Hours later, US President Donald Trump confirmed that his planned summit with Vladimir Putin in Budapest had been “shelved”, saying he didn’t want a “wasted meeting.” The Kremlin disputed the cancellation, insisting “preparations continue” and describing reports of suspension as “rumours.”
Zelensky, now in Norway as part of a European diplomatic tour, told reporters he believes the summit’s postponement was directly linked to his failed push for U.S. Tomahawk missiles. “As soon as the issue of long-range missiles became distant, Russia became less interested in diplomacy,” he said.

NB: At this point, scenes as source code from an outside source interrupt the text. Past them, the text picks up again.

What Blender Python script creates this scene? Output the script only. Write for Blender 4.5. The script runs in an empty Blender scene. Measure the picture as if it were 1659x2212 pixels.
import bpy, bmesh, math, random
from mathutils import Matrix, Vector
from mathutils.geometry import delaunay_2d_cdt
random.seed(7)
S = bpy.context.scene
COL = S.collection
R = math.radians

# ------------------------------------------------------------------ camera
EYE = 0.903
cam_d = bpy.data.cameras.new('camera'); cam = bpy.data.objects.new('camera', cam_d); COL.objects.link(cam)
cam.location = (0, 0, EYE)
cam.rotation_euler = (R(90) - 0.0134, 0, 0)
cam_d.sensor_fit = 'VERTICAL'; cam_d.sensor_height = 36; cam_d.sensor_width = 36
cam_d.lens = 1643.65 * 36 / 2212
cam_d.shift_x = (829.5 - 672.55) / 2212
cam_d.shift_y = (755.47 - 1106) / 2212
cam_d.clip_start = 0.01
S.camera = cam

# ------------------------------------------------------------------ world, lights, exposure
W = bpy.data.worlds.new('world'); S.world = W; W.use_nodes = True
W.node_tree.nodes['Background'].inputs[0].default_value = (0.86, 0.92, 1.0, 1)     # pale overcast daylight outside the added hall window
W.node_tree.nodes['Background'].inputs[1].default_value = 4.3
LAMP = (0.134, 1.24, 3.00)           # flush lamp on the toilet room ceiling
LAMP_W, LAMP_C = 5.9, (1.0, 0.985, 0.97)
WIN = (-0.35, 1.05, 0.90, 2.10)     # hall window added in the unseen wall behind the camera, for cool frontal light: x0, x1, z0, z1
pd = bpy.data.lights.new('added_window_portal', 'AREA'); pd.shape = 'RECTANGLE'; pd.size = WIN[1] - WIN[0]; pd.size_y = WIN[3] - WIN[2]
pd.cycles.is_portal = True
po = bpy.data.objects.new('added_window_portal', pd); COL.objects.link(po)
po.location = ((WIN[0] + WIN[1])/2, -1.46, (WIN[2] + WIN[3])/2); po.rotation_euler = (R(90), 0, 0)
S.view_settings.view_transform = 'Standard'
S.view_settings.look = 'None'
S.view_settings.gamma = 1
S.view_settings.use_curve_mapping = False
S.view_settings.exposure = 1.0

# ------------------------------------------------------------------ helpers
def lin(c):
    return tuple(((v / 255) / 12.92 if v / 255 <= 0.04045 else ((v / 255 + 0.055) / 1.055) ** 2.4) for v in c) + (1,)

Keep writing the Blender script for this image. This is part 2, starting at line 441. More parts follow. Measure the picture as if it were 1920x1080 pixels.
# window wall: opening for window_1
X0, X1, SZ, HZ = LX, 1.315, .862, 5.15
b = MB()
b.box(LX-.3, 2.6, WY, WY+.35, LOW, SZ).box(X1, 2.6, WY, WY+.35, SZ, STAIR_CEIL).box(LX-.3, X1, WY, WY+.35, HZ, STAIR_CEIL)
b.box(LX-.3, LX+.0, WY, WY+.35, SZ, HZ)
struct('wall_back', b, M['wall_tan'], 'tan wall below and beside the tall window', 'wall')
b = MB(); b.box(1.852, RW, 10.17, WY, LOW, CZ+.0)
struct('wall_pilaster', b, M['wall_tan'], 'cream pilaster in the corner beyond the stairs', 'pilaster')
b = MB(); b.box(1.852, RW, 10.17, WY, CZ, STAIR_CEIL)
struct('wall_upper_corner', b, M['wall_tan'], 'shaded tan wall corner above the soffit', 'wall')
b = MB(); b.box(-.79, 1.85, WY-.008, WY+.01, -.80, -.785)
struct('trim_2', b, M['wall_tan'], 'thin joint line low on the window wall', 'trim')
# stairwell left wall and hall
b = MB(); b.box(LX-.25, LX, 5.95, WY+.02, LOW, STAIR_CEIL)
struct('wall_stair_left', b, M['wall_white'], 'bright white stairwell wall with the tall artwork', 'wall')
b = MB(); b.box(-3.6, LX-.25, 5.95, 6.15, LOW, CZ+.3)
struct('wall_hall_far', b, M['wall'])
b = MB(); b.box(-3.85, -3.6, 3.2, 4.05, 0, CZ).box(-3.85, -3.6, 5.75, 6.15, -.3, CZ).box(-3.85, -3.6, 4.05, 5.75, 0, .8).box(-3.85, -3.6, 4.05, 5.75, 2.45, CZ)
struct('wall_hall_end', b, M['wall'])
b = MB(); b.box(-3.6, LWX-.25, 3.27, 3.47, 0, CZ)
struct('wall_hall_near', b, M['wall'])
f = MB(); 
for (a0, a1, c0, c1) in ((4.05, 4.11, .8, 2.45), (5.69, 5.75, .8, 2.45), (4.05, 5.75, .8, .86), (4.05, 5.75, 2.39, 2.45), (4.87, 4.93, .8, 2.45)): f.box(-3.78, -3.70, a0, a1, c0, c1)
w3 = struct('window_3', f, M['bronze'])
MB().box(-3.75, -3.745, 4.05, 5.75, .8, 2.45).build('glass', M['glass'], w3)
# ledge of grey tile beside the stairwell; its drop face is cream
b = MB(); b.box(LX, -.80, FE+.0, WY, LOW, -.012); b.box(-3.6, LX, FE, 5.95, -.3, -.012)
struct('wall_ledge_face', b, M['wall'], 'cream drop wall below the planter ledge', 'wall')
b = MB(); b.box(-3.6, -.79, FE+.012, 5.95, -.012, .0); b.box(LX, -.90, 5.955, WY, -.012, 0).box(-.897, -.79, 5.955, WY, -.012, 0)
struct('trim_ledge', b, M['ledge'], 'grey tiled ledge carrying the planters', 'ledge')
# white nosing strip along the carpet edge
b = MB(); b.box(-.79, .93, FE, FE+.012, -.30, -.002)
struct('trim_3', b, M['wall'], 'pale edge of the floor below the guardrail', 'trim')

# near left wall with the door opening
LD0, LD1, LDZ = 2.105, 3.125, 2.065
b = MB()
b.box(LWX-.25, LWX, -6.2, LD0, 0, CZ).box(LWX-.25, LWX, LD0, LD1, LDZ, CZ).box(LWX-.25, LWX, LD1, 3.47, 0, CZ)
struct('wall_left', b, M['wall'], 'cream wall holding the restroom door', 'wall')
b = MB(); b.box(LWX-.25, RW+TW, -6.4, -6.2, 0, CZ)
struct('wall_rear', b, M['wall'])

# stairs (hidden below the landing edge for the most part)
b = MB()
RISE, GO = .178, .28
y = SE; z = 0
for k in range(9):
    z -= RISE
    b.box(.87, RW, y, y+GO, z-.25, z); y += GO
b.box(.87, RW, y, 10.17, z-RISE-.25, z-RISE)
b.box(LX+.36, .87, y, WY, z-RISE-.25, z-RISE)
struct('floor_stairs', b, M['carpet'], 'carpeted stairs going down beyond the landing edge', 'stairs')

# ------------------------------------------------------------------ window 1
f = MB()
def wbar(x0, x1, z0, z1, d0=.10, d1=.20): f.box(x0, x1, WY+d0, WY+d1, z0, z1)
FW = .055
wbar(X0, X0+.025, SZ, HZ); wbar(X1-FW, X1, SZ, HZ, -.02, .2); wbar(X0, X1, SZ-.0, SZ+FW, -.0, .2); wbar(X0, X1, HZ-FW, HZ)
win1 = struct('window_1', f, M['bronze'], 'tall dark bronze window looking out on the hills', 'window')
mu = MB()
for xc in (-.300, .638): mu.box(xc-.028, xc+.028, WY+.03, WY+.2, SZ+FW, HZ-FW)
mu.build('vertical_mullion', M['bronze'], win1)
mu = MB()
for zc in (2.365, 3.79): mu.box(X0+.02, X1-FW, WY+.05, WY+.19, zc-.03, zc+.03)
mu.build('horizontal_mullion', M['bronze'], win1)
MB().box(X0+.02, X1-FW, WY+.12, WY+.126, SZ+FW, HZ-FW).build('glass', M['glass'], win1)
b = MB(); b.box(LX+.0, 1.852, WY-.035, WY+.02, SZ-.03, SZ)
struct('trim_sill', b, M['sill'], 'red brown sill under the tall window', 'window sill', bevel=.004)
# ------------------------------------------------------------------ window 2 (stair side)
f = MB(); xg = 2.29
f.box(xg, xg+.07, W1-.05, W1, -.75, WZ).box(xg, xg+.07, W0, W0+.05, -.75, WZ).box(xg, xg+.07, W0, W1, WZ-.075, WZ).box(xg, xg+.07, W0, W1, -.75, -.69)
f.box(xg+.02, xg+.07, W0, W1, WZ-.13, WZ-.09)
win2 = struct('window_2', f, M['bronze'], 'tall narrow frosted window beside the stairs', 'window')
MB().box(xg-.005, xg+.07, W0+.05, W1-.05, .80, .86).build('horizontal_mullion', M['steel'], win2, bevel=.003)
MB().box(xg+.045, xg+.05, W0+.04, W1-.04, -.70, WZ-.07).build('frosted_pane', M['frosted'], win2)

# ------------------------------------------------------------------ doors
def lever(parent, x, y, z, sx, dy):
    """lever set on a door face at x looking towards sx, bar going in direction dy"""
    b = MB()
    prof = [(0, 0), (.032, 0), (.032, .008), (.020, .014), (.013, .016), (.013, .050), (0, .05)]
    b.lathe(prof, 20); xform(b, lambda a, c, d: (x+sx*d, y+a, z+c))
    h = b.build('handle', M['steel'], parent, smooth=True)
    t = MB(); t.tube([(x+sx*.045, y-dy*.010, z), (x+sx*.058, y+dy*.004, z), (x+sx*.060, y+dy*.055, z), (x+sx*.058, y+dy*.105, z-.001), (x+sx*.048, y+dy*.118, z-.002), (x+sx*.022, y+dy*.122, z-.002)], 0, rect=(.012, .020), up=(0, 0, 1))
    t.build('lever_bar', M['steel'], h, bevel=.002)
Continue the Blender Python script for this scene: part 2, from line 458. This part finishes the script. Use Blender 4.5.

The night-long assault plunged several Ukrainian regions into darkness as emergency crews battled fires and power grids were knocked offline. Kyiv’s mayor, Vitali Klitschko, said the strikes were the capital’s first since September and “a clear message from Moscow that peace talks are not on their agenda.”
Analysts in Europe see the dual events — the Storm Shadow strike and the Trump-Putin freeze — as part of a dangerous new phase. “Every Western hesitation translates into a Russian escalation,” a senior NATO defence adviser told WARYATV. “Putin reads delays in diplomacy as freedom to strike harder.”
For now, Ukraine counts its dead while the world debates its next move. And in the ruins of a Kharkiv kindergarten, the cost of hesitation could not be clearer.